“Do not worry about tomorrow, for tomorrow will worry about itself. Each day has enough trouble of its own.”
— Matthew 6:34
Overthinking is almost always about tomorrow. It is the mind projecting forward — running scenarios, imagining outcomes, preparing for disasters that may never arrive. By the time you have mentally survived next month's worst-case scenario, you have spent today's emotional capacity on a future that does not yet exist.
Jesus understood this pattern. He did not dismiss it — He named it directly: do not worry about tomorrow. Not as a command that denies difficulty, but as a practical observation about where anxiety lives. It almost never lives in this moment. It lives in tomorrow.

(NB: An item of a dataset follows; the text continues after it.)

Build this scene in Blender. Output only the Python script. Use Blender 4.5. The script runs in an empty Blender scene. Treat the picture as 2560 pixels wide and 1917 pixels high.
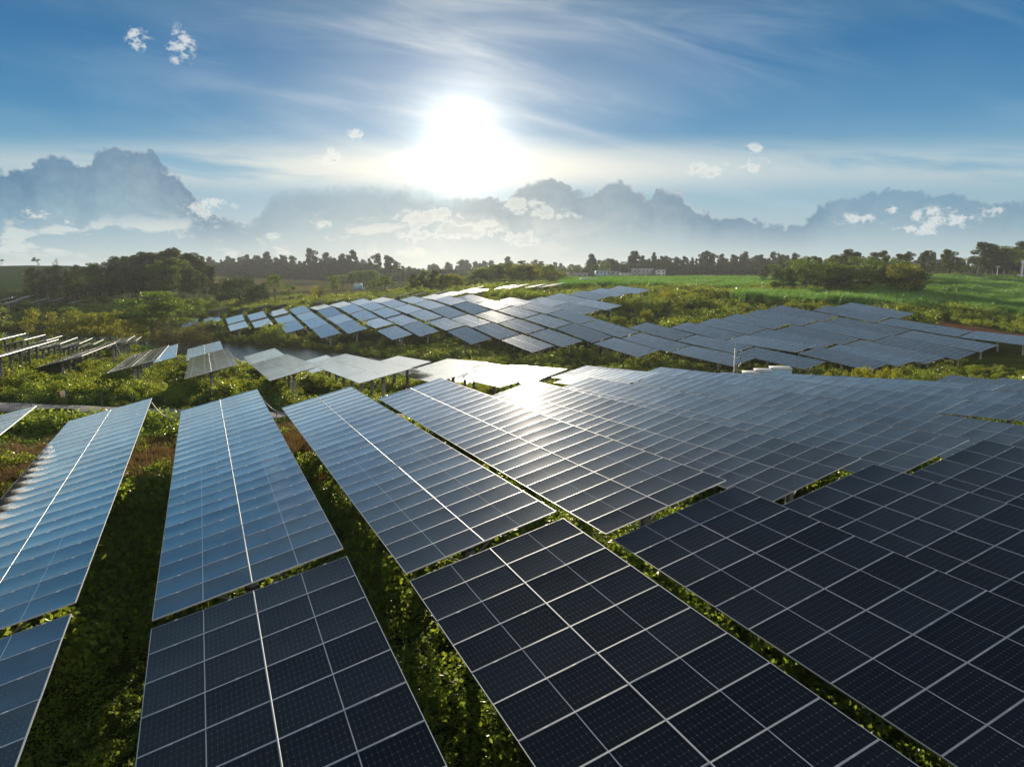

The phrase "each day has enough trouble of its own" is one of the most honest things Jesus ever said. He is not promising an easy life. He is pointing you to the only place where grace is actually available: today. Not next week. Not six months from now. Today.
God's mercies are described in Lamentations 3:23 as new every morning — not every week, not distributed in advance. Morning by morning, exactly enough for today. The grace you need for tomorrow will be there tomorrow. It is not available to you right now, which is why borrowing tomorrow's trouble today leaves you carrying more than you were given capacity to hold.
Narrowing your focus to today is not avoidance. It is a spiritual discipline — receiving what is actually present rather than manufacturing grace for a future that has not yet arrived.
Every time your mind races to tomorrow, next week, or next year, it is leaving the only moment where God's presence and provision are actually accessible. Today is where you live. Today is where grace is. Today is enough.
When you notice your mind projecting into the future today, pause and ask two questions: First — is there anything I can actually do about this right now? If yes, do it. If no, write it on a slip of paper and set it aside — that belongs to tomorrow. Second — what is one good thing about this specific day that is true right now? Name it aloud. You are practicing the discipline of being present to where God's grace actually is.
Father, my mind has been living in tomorrow — in next week, in all the possible versions of the future I cannot control. I have been trying to prepare for everything at once, and it has left me depleted for today. Help me receive the grace You have placed in this day. I do not need tomorrow's answers right now. I need Your presence in today — and You have promised that. Give me what I need for this day. That is enough. Amen.
What specific future scenario has your mind been rehearsing most? Is there anything you can actually do about it today — or does it belong in God's hands?